Mit Blick auf israelischen Siedlungsbau in den Palästinensergebieten machte die Kanzlerin erneut deutsche Sorgen deutlich. "Ich hoffe, dass man die Probleme überwinden kann und dass dies einem Abkommen nicht im Wege steht." Für eine Zwei-Staaten-Lösung werde natürlich "eine territoriale Integrität der einzelnen Gebilde" gebraucht. Merkel unterstützte Forderungen Israels nach Sicherheit vor Terror.
Netanyahu fordert harten Kurs gegen den Iran
Netanyahu rief zu harten Verhandlungen mit dem Iran über dessen Atomprogramm auf. Teheran habe seine Politik auch unter dem neuen Präsidenten Hassan Rohani nicht geändert, mahnte er. Der Iran rufe weiterhin zur Vernichtung Israels auf und unterstütze das Regime von Bashar al-Assad in Syrien. Es müsse verhindert werden, dass der Iran in den Besitz von Atomwaffen gelange.
Merkel forderte von der iranischen Führung Nachweise für die friedlichen Absichten des Atomprogramms. "Unter der neuen Führung ist der Ton zwar teilweise ein anderer geworden. Taten fehlen aber immer noch", sagte sie. Die Diplomatie habe in jüngster Zeit eine Chance bekommen. Deutschland werde aber genau hinschauen, "dass der Iran seine Verpflichtung, sich nicht atomar zu bewaffnen, genau einhält". Es gehe darum, eine Bedrohung nicht nur Israels, sondern auch Europas zu verhindern.
Zu den fünften deutsch-israelischen Regierungskonsultationen kam Merkel mit fast ihrem gesamten Kabinett nach Jerusalem. Beide Länder wollen die gegenseitige Kontakte vertiefen. Dabei geht es um Projekte in Forschung, Bildung und Entwicklung und etwa eine gegenseitige Anerkennung von Führerscheinen.
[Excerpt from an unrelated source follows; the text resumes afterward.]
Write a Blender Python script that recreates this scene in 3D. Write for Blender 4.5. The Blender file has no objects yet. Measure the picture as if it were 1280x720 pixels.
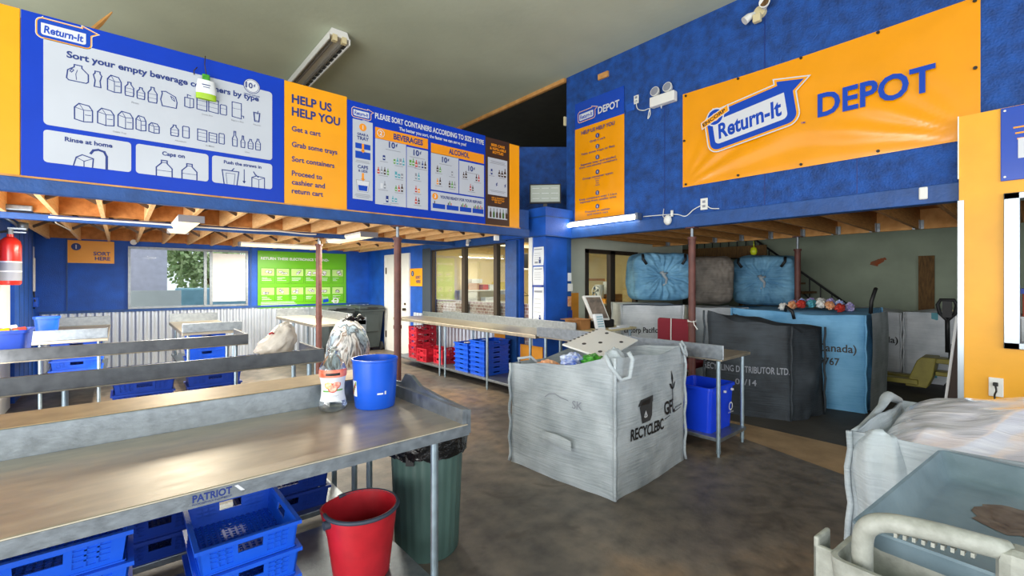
import bpy, bmesh, math, random
from mathutils import Vector, Matrix, noise
R = random.Random(7)
PI = math.pi
scn = bpy.context.scene
COL = scn.collection

# ------------------------------------------------------------------ camera, sky, sun, large lights, exposure
cam_d = bpy.data.cameras.new('camera'); cam_d.lens = 16.0; cam_d.sensor_width = 36.0
cam_d.shift_y = -7/1280; cam_d.clip_start = 0.02
cam = bpy.data.objects.new('camera', cam_d); COL.objects.link(cam)
cam.location = (0, 0, 1.6); cam.rotation_euler = (PI/2, 0, math.radians(49.23-90))
scn.camera = cam
world = bpy.data.worlds.new('sky'); scn.world = world; world.use_nodes = True
bg = world.node_tree.nodes['Background']; bg.inputs[0].default_value = (0.86, 0.93, 1.0, 1); bg.inputs[1].default_value = 1.15

def area(name, loc, direction, sx, sy, power, color=(1, 1, 1), spread=PI):
    l = bpy.data.lights.new(name, 'AREA'); l.shape = 'RECTANGLE'; l.size = sx; l.size_y = sy
    l.energy = power; l.color = color; l.spread = spread
    o = bpy.data.objects.new(name, l); COL.objects.link(o); o.location = loc
    o.rotation_euler = Vector(direction).to_track_quat('-Z', 'Y').to_euler()
    return o
area('bay_door_daylight', (-4.2, 0.6, 1.7), (1, 0.42, 0.42), 5.0, 3.2, 360, (1.0, 0.98, 0.94))
area('rear_bay_daylight', (1.5, -3.6, 1.9), (0.10, 1, 0.22), 6.0, 3.4, 120, (0.96, 0.98, 1.0))
area('added_side_fill', (-1.7, 6.1, 1.25), (0.8, 0.75, 0.16), 2.2, 2.2, 125, (1.0, 0.98, 0.95))  # added fill at an unseen left opening, brightening joists and back wall
vs = scn.view_settings
vs.view_transform = 'Standard'; vs.look = 'None'; vs.gamma = 1.0; vs.use_curve_mapping = False
vs.exposure = 0.35
scn.cycles.max_bounces = 8

# ------------------------------------------------------------------ materials
def lin(h):
    h = h.lstrip('#'); o = []
    for i in (0, 2, 4):
        c = int(h[i:i+2], 16)/255
        o.append(c/12.92 if c <= 0.04045 else ((c+0.055)/1.055)**2.4)
    return (*o, 1)
MATS = {}
def mat(name, color, rough=0.6, metal=0.0, var=0.0, vscale=6, bump=0.0, bscale=40, spec=0.5, emit=0, color2=None, stretch=None,
        trans=0, alpha=1, coat=0, detail=4):
    m = bpy.data.materials.new(name); m.use_nodes = True
    nt = m.node_tree; b = nt.nodes['Principled BSDF']; c = lin(color)
    b.inputs['Base Color'].default_value = c; b.inputs['Roughness'].default_value = rough; b.inputs['Metallic'].default_value = metal
    b.inputs['Specular IOR Level'].default_value = spec
    if coat: b.inputs['Coat Weight'].default_value = coat; b.inputs['Coat Roughness'].default_value = 0.15
    if emit: b.inputs['Emission Color'].default_value = c; b.inputs['Emission Strength'].default_value = emit
    if trans: b.inputs['Transmission Weight'].default_value = trans
    if alpha < 1: b.inputs['Alpha'].default_value = alpha
    tc = nt.nodes.new('ShaderNodeTexCoord'); vec = tc.outputs['Object']
    if stretch:
        mp = nt.nodes.new('ShaderNodeMapping'); mp.inputs['Scale'].default_value = stretch
        nt.links.new(vec, mp.inputs[0]); vec = mp.outputs[0]
    if var or color2:
        n = nt.nodes.new('ShaderNodeTexNoise'); n.inputs['Scale'].default_value = vscale; n.inputs['Detail'].default_value = detail
        nt.links.new(vec, n.inputs['Vector'])
        r = nt.nodes.new('ShaderNodeValToRGB')
        if color2: c0, c1 = lin(color2), c
        else:
            c0 = tuple(x*(1-var) for x in c[:3])+(1,); c1 = tuple(min(1, x*(1+var)) for x in c[:3])+(1,)
        r.color_ramp.elements[0].color = c0; r.color_ramp.elements[1].color = c1
        r.color_ramp.elements[0].position = 0.3; r.color_ramp.elements[1].position = 0.7
        nt.links.new(n.outputs['Fac'], r.inputs[0]); nt.links.new(r.outputs[0], b.inputs['Base Color'])
        if metal > 0.5:
            mr = nt.nodes.new('ShaderNodeMapRange'); mr.inputs['To Min'].default_value = rough*0.75; mr.inputs['To Max'].default_value = min(1, rough*1.35)
            nt.links.new(n.outputs['Fac'], mr.inputs['Value']); nt.links.new(mr.outputs[0], b.inputs['Roughness'])
    if bump:
        n2 = nt.nodes.new('ShaderNodeTexNoise'); n2.inputs['Scale'].default_value = bscale; n2.inputs['Detail'].default_value = 5
        nt.links.new(vec, n2.inputs['Vector'])
        bp = nt.nodes.new('ShaderNodeBump'); bp.inputs['Strength'].default_value = bump; bp.inputs['Distance'].default_value = 0.02
        nt.links.new(n2.outputs['Fac'], bp.inputs['Height']); nt.links.new(bp.outputs[0], b.inputs['Normal'])
    MATS[name] = m
    return m
def ramp(nt, fac, stops):
    r = nt.nodes.new('ShaderNodeValToRGB')
    while len(r.color_ramp.elements) < len(stops): r.color_ramp.elements.new(0.5)
    for e, (p, c) in zip(r.color_ramp.elements, stops): e.position = p; e.color = c
    nt.links.new(fac, r.inputs[0]); return r.outputs[0]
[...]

Nach einer Vereinbarung wird Deutschland Israel künftig in solchen Ländern vertreten, in denen es nicht selbst präsent ist. Merkel nannte dies einen "wirklichen Vertrauensbeweis". Im nächsten Jahr soll zudem der 50. Jahrestag der Aufnahme diplomatischer Beziehungen gefeiert werden.